An adviser has stepped in to help a client who had accidentally left his £134,000 pension pot in cash for six years, missing out on a strong market run.

Phillip Milton, who runs advice company PJ Milton and Co in Devon, recently acquired the client, who had been paying lump sums diligently into his platform savings but had failed to invest the money into any underlying funds.

As a result, the money was kept in the platform’s default cash account, and the client’s return from six years of having their pot invested in cash was just 0.29 per cent, working out at an annual rate of about 0.05 per cent a year.

By contrast, the average fund in the Investment Association Global equity sector has returned 74 per cent over the past six years, according to FE Analytics.

Mr Milton told FTAdviser: “I guess the client did the ‘right thing’ in establishing the account. He may even have spoken to the provider and completed all the forms with the idea of returning to the matter of fund selection etc later, but that never happened.

“Then, for every year for six years he made lump sum contributions, it repeated the original fund choice of cash by default.”

He said the returns were even weaker than normal cash returns because the provider in question splits the interest earned on the cash with the client.

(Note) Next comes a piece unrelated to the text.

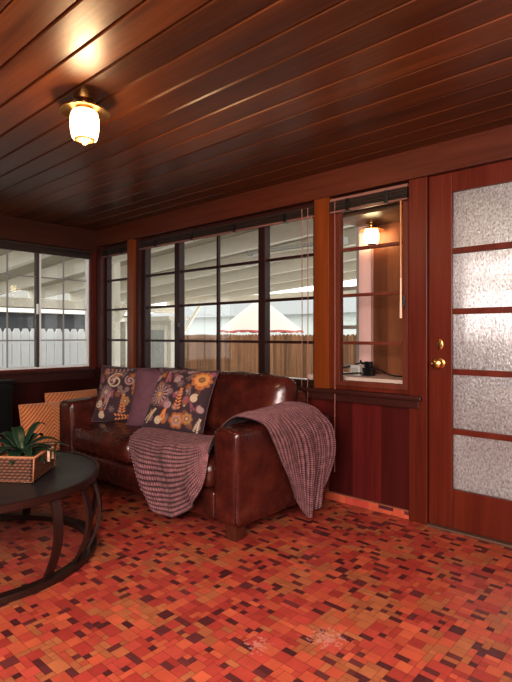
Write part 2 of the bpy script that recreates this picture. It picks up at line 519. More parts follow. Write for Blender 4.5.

Mr Milton said: “The cautionary tale is to remember ‘cost over value’. He should have noticed, but maybe he was too busy. And, had he appointed a professional independent adviser, the likelihood of something going wrong like this would have been removed.”

Also, according to Mr Milton, had the client been advised at the time, and the adviser had not spotted the six-year cash build-up, the client could have been entitled to redress for bad/negligent advice.

The client came to Mr Milton for a general check-up of his financial affairs, and Mr Milton discovered the pension pot kept entirely in cash.

He declined to reveal the name of the platform and added it should not be criticised for not providing any advice or guidance, because it did not charge a fee to provide such a service.